Jak podkreślił Tusk, negocjacje w ramach Unii Europejskiej są skomplikowane ze względu na liczbę członków i różniące ich interesy. W związku z czym pozycja UE w porównaniu z państwami takimi jak Chiny czy Rosja jest słabsza.
"Nikt nie chce superpaństwa z ograniczoną demokracją"
- UE to nie są Chiny ani Rosja, to nie jest jedno państwo. To nie jest dyktatura monopartii tak jak w Chinach czy częściowa dyktatura, z jaką mamy do czynienia w Rosji - zaznaczył premier. - Ale chyba Bogu dzięki, nikt nie chce superpaństwa z ograniczoną czy częściową demokracją - powiedział.
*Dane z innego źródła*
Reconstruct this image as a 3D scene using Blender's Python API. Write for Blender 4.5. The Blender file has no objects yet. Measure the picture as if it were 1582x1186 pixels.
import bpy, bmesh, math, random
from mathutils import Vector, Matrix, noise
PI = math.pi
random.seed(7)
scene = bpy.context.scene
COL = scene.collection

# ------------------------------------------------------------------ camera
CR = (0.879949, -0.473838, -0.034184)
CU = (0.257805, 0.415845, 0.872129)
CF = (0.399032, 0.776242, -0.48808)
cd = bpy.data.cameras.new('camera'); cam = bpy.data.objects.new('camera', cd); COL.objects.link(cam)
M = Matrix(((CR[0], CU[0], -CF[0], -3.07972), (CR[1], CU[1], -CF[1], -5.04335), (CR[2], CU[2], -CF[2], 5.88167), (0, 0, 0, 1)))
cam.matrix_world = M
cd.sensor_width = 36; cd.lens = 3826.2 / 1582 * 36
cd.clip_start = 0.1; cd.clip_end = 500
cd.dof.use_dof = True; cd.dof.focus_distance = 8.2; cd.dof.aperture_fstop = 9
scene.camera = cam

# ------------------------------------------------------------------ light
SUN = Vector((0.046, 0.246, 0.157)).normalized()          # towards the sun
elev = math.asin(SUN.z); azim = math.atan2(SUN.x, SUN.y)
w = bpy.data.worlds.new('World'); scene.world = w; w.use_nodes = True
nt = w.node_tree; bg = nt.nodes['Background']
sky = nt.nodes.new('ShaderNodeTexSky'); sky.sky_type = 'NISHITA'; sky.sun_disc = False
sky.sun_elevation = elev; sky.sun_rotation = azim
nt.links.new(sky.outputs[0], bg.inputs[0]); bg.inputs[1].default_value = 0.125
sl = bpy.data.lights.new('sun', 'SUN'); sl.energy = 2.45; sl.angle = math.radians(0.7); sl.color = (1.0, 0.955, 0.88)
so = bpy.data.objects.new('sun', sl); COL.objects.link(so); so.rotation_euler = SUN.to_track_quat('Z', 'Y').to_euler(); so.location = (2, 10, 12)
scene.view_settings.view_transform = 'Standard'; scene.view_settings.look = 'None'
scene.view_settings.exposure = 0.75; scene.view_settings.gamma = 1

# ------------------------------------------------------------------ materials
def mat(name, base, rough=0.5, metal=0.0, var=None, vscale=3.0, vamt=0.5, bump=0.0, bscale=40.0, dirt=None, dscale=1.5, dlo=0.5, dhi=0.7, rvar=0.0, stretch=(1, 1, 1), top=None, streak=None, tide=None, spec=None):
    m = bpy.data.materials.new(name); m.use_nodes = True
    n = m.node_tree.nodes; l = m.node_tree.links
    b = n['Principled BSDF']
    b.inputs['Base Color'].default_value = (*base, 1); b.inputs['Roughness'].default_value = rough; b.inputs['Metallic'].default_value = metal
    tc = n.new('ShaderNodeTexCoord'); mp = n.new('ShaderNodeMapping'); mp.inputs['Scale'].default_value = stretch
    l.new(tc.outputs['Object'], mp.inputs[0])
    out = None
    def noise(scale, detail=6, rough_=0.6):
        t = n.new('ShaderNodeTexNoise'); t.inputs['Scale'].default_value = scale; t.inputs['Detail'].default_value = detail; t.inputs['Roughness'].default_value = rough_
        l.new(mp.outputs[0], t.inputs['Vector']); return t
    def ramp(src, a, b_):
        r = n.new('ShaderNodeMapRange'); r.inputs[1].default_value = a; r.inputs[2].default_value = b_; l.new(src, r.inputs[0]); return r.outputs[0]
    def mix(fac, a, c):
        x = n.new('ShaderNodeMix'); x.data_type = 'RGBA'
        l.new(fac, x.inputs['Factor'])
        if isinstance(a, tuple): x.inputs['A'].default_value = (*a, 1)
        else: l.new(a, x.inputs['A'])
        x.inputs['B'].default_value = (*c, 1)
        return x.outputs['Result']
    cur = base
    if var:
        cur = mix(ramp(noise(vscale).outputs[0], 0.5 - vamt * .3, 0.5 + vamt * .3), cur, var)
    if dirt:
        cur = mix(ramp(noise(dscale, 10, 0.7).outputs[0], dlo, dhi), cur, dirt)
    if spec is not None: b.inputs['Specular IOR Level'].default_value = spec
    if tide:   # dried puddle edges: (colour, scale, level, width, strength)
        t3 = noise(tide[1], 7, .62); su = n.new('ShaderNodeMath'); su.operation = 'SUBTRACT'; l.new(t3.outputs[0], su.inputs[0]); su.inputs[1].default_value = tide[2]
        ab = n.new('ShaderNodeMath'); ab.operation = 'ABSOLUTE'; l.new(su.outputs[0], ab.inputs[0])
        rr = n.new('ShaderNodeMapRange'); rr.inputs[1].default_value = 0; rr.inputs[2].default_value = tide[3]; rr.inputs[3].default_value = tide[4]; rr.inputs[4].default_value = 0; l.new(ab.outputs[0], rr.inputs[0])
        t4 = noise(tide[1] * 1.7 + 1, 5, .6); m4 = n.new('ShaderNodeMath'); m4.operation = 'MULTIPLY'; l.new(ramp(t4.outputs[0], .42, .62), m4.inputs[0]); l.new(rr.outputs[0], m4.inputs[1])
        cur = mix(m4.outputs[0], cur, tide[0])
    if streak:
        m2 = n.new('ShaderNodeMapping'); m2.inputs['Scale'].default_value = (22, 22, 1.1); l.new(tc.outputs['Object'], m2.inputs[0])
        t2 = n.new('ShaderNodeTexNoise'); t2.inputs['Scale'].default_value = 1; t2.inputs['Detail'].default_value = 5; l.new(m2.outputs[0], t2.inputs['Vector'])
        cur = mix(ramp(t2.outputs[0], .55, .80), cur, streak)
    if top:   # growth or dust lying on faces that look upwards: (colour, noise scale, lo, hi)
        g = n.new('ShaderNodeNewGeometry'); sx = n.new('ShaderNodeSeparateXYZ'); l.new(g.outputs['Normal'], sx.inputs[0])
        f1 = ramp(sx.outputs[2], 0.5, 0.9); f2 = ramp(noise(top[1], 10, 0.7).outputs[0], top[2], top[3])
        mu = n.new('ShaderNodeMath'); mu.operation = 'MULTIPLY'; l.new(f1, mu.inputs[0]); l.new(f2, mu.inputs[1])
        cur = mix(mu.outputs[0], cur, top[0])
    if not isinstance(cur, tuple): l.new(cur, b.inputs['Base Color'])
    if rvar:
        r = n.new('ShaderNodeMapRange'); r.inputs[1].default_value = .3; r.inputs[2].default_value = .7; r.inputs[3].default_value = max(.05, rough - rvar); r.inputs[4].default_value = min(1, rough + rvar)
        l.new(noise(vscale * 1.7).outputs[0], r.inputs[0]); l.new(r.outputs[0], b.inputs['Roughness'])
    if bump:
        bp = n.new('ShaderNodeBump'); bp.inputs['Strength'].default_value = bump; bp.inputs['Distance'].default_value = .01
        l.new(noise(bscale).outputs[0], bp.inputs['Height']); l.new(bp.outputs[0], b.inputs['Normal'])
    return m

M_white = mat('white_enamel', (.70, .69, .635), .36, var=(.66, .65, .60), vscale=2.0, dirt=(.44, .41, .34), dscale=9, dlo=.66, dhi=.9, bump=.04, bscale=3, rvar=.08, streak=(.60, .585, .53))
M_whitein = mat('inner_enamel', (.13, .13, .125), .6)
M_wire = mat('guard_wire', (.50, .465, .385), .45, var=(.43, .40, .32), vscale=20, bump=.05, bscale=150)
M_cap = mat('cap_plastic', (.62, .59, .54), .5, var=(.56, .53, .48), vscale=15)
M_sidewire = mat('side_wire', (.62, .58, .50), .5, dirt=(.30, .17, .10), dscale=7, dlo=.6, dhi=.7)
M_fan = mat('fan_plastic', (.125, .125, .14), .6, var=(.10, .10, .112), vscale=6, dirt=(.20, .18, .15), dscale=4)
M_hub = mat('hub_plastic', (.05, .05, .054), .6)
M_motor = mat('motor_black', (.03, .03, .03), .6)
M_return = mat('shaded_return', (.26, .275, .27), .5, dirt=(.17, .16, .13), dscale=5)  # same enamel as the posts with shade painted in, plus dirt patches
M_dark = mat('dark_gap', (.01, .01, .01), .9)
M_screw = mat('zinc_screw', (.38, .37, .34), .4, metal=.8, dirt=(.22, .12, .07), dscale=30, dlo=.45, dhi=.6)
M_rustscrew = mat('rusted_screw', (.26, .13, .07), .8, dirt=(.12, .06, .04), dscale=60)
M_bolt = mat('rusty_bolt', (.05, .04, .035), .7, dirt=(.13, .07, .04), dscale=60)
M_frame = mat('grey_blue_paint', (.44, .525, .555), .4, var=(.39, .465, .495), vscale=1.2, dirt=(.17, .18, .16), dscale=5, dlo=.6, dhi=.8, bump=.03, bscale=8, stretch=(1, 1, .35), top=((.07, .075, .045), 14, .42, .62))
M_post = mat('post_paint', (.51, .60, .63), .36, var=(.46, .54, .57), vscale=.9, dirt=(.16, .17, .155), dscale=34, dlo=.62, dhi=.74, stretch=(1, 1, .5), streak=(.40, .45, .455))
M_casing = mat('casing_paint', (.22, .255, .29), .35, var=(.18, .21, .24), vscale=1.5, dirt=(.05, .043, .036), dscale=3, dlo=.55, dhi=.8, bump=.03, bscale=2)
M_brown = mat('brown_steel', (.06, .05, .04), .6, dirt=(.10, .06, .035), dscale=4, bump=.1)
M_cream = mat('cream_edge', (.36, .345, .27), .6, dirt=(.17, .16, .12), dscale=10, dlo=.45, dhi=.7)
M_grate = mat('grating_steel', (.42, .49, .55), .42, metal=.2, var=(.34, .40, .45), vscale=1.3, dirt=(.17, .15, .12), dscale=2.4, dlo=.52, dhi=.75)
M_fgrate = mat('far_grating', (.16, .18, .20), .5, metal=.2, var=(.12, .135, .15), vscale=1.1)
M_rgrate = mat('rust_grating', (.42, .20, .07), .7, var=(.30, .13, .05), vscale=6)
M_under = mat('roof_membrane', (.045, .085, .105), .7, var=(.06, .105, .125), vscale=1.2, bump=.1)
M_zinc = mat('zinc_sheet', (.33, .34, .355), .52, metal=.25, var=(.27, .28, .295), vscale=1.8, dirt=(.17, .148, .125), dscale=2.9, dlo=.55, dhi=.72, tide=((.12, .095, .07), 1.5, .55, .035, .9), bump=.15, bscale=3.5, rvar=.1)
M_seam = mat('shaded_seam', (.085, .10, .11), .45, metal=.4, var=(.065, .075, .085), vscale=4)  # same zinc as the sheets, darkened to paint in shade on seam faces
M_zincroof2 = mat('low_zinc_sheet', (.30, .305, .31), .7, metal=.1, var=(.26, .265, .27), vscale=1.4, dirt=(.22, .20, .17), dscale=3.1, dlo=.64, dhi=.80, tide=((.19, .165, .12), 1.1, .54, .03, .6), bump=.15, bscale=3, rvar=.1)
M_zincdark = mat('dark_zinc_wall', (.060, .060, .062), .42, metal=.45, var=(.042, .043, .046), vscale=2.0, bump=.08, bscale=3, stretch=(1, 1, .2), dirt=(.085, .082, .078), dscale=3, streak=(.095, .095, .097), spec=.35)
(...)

Premier ocenił, że Rosja "wypełnia pewne znamiona demokracji". - Jeśli mówimy o demokracji jako o pewnym sposobie wybierania władzy, to wydaje się, że Putin, podobnie jak Łukaszenka wygrywają wybory dzięki wyraźnej większości. Chyba Rosjanie chcą takiego przywódcy - powiedział.
Polska nie będzie w "awangardzie antyrosyjskiej"
Prezydent Rosji Władimir Putin najprawdopodobniej będzie obecny podczas obchodów 70. rocznicy lądowania aliantów w Normandii. W uroczystościach weźmie również udział Bronisław Komorowski i inni przywódcy państw zachodnich. Tusk nie chciał oceniać decyzji francuskiego prezydenta Francois Hollande'a, który zaprosił rosyjskiego prezydenta na obchody.
- Na szczęście nie ja musiałem podejmować taką decyzję - podkreślił szef polskiego rządu.
Premier przyznał, że ewentualne spotkanie zachodnich przywódców z Władimirem Putinem w Normandii będzie "wyzwaniem dla wszystkich". - Proszę mnie nie pytać, jak bym się zachował, bo nie wiem - przyznał Tusk.
Zaznaczył przy tym, że polską politykę w stosunku do Rosji cechuje "racjonalność i brak szczególnych emocji", co sprawia, iż jej pozycja w Europie jest silna, a głos na temat stosunków z państwami położonymi za wschodnią granicą UE uważnie słuchany.
- Nie chciałbym, żeby Polska była w jakiejś awangardzie czy krucjacie antyrosyjskiej - podkreślił.
Jak dodał, choć zmieniły się okoliczności, a aneksja Krymu przez Rosję jest nie do zaakceptowania, "Polska nie będzie krajem agresywnej koncepcji antyrosyjskiej".
Premier wypowiedział się również na temat nadchodzących wyborów prezydenckich na Ukrainie. Ocenił, że "wszyscy spodziewają się zwycięstwa Petra Poroszenki" i podkreślił że "lepiej" dla Ukrainy będzie, jeśli wybory zakończą się po pierwszej turze. - Czas pomiędzy pierwszą a drugą turą może być wykorzystany jako czas prowokacji czy dziwnych zdarzeń - podkreślił Tusk.